En premier lieu, la question relative aux Portes de Fer n'a pas été résolue par la Conférence, l'Autriche-Hongrie ayant été amenée à retirer sa proposition sur ce point.

Ensuite, par l'article 5, les clauses du traité de Paris, relatives aux Principautés du Danube comme membres de la commission riveraine, sont expressément réservées (1).

Enfin, en ce qui concerne le troisième point, l'article 6 porte qu'une taxe provisoire pourra être perçue sur les navires aux Portes de Fer, et que, pour le restant, les « puissances riveraines de la partie du Danube où se trouvent les Portes de Fer » auront à se concerter entre elles.

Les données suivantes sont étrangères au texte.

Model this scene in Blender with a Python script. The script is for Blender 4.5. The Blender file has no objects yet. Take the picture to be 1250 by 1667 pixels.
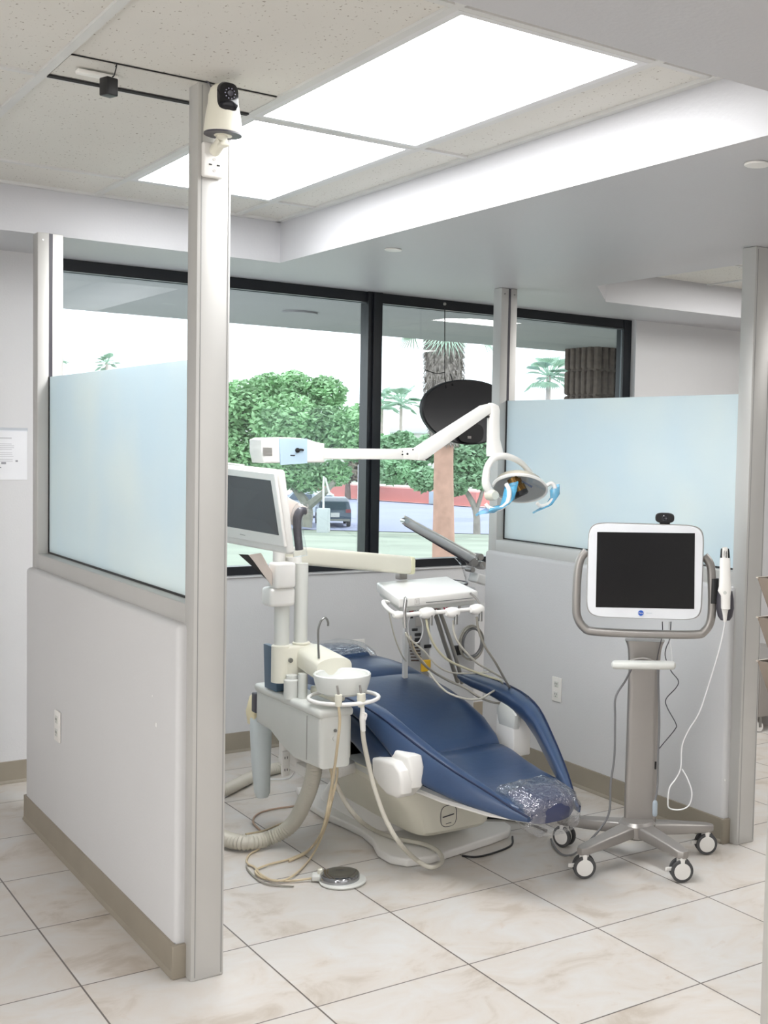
import bpy, bmesh, math, random
from mathutils import Vector, Matrix
random.seed(7)
sc = bpy.context.scene
PI = math.pi

# ---------------------------------------------------------------- camera
FPX, CX, CY, CAMH = 1956.7, 909.6, 833.5, 1.6
YAW, PITCH, ROLL = 0.6436, -0.0533, 0.0248
ca, sa, cb, sb, cc, ss = math.cos(YAW), math.sin(YAW), math.cos(PITCH), math.sin(PITCH), math.cos(ROLL), math.sin(ROLL)
FW = Vector((sa*cb, ca*cb, sb)); r0 = Vector((ca, -sa, 0)); u0 = r0.cross(FW)
RT = cc*r0 + ss*u0; UP = -ss*r0 + cc*u0
CAMP = Vector((0, 0, CAMH))
cd = bpy.data.cameras.new('camera'); cam = bpy.data.objects.new('camera', cd); sc.collection.objects.link(cam)
cam.matrix_world = Matrix(((RT.x, UP.x, -FW.x, 0), (RT.y, UP.y, -FW.y, 0), (RT.z, UP.z, -FW.z, CAMH), (0, 0, 0, 1)))
cd.sensor_fit = 'VERTICAL'; cd.sensor_height = 36; cd.sensor_width = 27
cd.lens = FPX/1667*36; cd.shift_x = -(CX-625)/1667; cd.clip_start = 0.05; cd.clip_end = 600
sc.camera = cam

# ---------------------------------------------------------------- world and lamps
w = bpy.data.worlds.new('world'); sc.world = w; w.use_nodes = True
bg = w.node_tree.nodes['Background']; bg.inputs[0].default_value = (0.86, 0.94, 1.0, 1); bg.inputs[1].default_value = 1.9
sc.view_settings.view_transform = 'Standard'; sc.view_settings.look = 'None'
sc.view_settings.exposure = 0.48; sc.view_settings.gamma = 1.0; sc.view_settings.use_curve_mapping = False
sc.cycles.use_denoising = True
sc.cycles.max_bounces = 8; sc.cycles.diffuse_bounces = 5; sc.cycles.transparent_max_bounces = 12
sc.cycles.sample_clamp_indirect = 6
def area(name, loc, sx, sy, power, rot=(0, 0, 0), col=(1, .985, .965)):
    l = bpy.data.lights.new(name, 'AREA'); l.shape = 'RECTANGLE'; l.size = sx; l.size_y = sy; l.energy = power; l.color = col
    o = bpy.data.objects.new(name, l); o.location = loc; o.rotation_euler = rot; sc.collection.objects.link(o); return o
TROFFER = 10.5       # brightness of the ceiling light diffusers
for i, (lx, ly) in enumerate([(-1.0, 0.3), (1.9, 0.3), (4.6, 0.3), (4.9, 2.6), (4.6, -2.0), (1.4, -2.0), (-2.0, 3.6), (-1.2, -2.0)]):
    area('room_lamp', (lx, ly, 2.38), 0.6, 1.2, 15)
area('bay_lamp', (5.2, 4.2, 2.58), 0.6, 1.2, 30)
area('fill_back', (2.2, -3.2, 1.5), 5.5, 1.5, 14, (-PI/2, 0, PI))  # added fill behind the camera to lift upright surfaces; no window there
area('fill_left', (-3.0, 1.2, 1.5), 4.5, 1.5, 62, (PI/2, 0, -PI/2))  # added fill from the left, brightens faces turned that way; no window modelled
su = bpy.data.lights.new('sun', 'SUN'); su.energy = 1.2; su.angle = 0.05; su.color = (1, .95, .88)
so = bpy.data.objects.new('sun', su); so.rotation_euler = (math.radians(50), 0, math.radians(115)); sc.collection.objects.link(so)

# ---------------------------------------------------------------- pixel -> world, for taking measurements off the photo
def ray(px, py): return FW*FPX + RT*(px-CX) - UP*(py-CY)
def at(px, py, x=None, y=None, z=None, D=None):
    d = ray(px, py)
    if D is not None: t = D/FPX
    elif x is not None: t = x/d.x
    elif y is not None: t = y/d.y
    else: t = (z-CAMH)/d.z
    return CAMP + d*t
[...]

Quant au sens de cette dernière expression : « puissances riveraines des Portes de Fer », je me flatte que, d'après mes derniers rapports, il ne saurait plus rester aucun doute dans votre esprit. Suivant l'interprétation qui y a été donnée ici, notamment par le plénipotentiaire ottoman, ces mots ne veulent pas et ne peuvent pas signifier qu'on veut éluder un droit de la Serbie. En me reportant au télégramme par lequel vous m'informiez de la manière dont le grand-vizir s'est exprimé là-dessus, je suis fondé à croire que vous êtes tranquille de ce côté. D'apres ce que j'ai pu voir, la phrase en question doit être entendue uniquement dans ce sens: que le Wurtemberg et la Bavière, ou mieux l'empire d'Allemagne, n'auront pas voix au chapitre dans la question des Portes de Fer. La Conférence a voulu, comme on me l'a assuré, simplifier l'affaire, et c'est pour cela qu'elle a exclu de son règlement les Etats qui, n'étant pas riverains des Portes mêmes, n'y ont pas un intérêt aussi direct. Il suit de là comme conséquence que la question ne saurait être résolue sans la participation de la Serbie et de la Roumanie; car si la Conférence avait entendu exclure les deux principautés sur le territoire desquelles sont situées les deux Portes de Fer, et par lesquelles la Turquie même est « puissance riveraine » (2), il est évi dent qu'au lieu de simplifier l'affaire on n'aurait fait que la compliquer.

Or, comment supposer que les plénipotentiaires, qui n'avaient rien tant à cœur que de consolider la paix en Orient, eussent voulu faire nattre de nouvelles complications sur un terrain aussi scabreux qu'est l'Orient?

(1) « Sans préjudice de la clause relative aux trois Principautés danubiennes. ▾ (Traité de Londres, art. V.)

(2) En effet, les Portes de Fer ne touchent pas le territoire proprement dit de la Turquie la rive gauche est autrichienne aux Cataractes, roumaine aux Portes de Fer; la rive droite, en haut comme en bas, est serbe. (Note de la Rédaction.)